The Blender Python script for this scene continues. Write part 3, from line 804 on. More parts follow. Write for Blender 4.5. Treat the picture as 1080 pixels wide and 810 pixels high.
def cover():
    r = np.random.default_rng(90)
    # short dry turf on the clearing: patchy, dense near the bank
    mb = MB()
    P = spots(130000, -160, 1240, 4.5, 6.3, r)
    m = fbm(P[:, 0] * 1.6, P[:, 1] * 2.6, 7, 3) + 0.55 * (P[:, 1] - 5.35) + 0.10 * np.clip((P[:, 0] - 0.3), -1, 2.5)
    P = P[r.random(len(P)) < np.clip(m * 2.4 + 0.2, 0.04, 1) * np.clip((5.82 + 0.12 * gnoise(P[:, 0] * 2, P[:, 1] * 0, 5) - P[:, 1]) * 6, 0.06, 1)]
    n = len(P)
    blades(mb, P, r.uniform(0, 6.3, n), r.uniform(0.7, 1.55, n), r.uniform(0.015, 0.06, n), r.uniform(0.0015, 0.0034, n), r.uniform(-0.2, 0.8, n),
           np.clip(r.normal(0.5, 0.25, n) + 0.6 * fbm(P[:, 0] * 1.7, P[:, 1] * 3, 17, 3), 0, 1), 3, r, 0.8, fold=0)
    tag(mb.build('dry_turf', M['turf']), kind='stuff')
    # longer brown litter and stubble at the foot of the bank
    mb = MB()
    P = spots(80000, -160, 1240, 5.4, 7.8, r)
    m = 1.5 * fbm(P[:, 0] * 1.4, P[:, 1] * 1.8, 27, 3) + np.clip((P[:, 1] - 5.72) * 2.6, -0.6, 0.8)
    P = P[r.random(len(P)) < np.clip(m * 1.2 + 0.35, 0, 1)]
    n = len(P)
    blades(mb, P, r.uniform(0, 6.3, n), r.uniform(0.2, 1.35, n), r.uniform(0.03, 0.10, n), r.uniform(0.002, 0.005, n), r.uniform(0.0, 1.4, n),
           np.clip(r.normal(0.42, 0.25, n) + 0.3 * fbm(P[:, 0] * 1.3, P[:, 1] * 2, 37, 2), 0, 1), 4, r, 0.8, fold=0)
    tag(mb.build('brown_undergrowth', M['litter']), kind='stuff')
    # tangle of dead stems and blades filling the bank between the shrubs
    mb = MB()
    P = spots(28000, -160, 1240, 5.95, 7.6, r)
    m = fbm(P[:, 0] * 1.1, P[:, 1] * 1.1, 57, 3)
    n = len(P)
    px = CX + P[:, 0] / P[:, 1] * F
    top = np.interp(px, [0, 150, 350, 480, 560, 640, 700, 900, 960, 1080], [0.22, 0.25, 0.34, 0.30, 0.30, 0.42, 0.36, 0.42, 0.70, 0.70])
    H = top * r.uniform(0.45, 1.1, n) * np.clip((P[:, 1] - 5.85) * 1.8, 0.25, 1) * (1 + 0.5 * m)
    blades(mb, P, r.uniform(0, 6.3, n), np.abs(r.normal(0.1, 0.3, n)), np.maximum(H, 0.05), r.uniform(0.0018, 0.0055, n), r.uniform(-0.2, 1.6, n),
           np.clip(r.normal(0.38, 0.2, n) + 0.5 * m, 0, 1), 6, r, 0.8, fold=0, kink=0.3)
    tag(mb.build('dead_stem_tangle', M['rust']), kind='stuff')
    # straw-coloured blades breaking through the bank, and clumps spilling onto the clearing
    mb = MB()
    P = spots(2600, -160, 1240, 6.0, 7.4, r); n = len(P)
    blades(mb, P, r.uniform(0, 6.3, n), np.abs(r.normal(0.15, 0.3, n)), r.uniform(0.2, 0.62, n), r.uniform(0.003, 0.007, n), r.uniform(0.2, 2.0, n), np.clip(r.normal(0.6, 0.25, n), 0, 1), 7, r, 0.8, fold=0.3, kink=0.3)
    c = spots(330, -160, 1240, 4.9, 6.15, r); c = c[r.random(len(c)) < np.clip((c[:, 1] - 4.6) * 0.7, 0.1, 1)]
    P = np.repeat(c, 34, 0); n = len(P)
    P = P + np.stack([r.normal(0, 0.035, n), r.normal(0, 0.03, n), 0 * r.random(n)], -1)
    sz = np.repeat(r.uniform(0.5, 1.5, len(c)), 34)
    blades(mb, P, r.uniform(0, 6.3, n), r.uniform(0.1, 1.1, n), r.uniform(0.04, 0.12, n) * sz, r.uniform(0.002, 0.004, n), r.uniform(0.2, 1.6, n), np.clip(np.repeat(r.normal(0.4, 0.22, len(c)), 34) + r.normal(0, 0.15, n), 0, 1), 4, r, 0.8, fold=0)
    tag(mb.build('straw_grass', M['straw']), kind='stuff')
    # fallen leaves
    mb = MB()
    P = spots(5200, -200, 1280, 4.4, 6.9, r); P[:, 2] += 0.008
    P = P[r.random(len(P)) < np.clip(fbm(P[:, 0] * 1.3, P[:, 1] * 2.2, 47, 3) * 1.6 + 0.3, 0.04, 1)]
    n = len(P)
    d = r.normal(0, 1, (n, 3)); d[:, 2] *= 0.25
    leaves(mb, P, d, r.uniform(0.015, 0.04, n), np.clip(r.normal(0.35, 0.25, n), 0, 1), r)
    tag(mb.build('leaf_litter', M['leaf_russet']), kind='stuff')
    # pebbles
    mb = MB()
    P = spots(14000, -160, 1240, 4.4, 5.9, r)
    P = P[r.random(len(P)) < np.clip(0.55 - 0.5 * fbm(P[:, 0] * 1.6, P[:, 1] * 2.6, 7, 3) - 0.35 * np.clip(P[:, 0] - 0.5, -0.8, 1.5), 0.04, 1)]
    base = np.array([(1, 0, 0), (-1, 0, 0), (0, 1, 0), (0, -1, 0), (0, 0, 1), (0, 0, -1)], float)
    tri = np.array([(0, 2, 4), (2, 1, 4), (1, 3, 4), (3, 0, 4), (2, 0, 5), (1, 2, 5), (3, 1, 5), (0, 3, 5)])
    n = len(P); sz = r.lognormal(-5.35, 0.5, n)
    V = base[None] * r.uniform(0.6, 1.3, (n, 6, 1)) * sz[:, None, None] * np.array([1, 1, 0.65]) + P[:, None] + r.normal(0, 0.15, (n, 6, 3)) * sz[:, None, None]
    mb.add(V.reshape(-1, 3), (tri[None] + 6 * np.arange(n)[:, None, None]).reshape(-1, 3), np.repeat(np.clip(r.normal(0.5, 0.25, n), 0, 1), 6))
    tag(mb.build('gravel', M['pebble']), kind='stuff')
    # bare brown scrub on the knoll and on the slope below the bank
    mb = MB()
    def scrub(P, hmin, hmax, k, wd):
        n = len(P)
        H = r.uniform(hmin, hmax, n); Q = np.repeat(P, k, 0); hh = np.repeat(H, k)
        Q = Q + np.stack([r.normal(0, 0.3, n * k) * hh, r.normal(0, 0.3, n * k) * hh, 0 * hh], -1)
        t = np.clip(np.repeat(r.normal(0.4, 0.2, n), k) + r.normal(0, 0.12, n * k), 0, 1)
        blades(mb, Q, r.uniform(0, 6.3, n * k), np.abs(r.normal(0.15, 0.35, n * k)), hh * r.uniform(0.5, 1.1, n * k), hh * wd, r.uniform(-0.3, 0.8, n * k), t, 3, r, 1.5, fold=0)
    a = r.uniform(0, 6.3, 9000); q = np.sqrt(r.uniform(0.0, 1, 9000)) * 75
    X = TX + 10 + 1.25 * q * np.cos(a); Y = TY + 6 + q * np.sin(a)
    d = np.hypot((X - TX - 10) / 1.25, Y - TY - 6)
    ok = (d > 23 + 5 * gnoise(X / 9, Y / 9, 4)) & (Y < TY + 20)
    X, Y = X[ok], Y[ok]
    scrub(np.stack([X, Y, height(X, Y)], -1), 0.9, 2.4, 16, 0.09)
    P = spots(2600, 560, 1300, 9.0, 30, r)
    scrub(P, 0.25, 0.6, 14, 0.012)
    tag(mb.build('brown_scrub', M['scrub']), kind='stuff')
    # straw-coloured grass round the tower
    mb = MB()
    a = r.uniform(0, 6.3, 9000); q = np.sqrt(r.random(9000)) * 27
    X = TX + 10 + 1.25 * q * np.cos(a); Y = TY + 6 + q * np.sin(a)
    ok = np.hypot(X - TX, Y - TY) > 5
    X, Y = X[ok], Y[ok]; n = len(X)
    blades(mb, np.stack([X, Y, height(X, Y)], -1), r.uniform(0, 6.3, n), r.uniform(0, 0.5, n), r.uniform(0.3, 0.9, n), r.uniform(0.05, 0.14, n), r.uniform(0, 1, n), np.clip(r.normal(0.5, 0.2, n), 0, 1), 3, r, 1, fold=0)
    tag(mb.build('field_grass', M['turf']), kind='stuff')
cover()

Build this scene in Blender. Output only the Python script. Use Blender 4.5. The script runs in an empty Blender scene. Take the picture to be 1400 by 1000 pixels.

▸ Your objective: Copy every line above in which the string "Python" shows up.

▸ Written response:
The Blender Python script for this scene continues. Write part 3, from line 804 on. More parts follow. Write for Blender 4.5. Treat the picture as 1080 pixels wide and 810 pixels high.
Build this scene in Blender. Output only the Python script. Use Blender 4.5. The script runs in an empty Blender scene. Take the picture to be 1400 by 1000 pixels.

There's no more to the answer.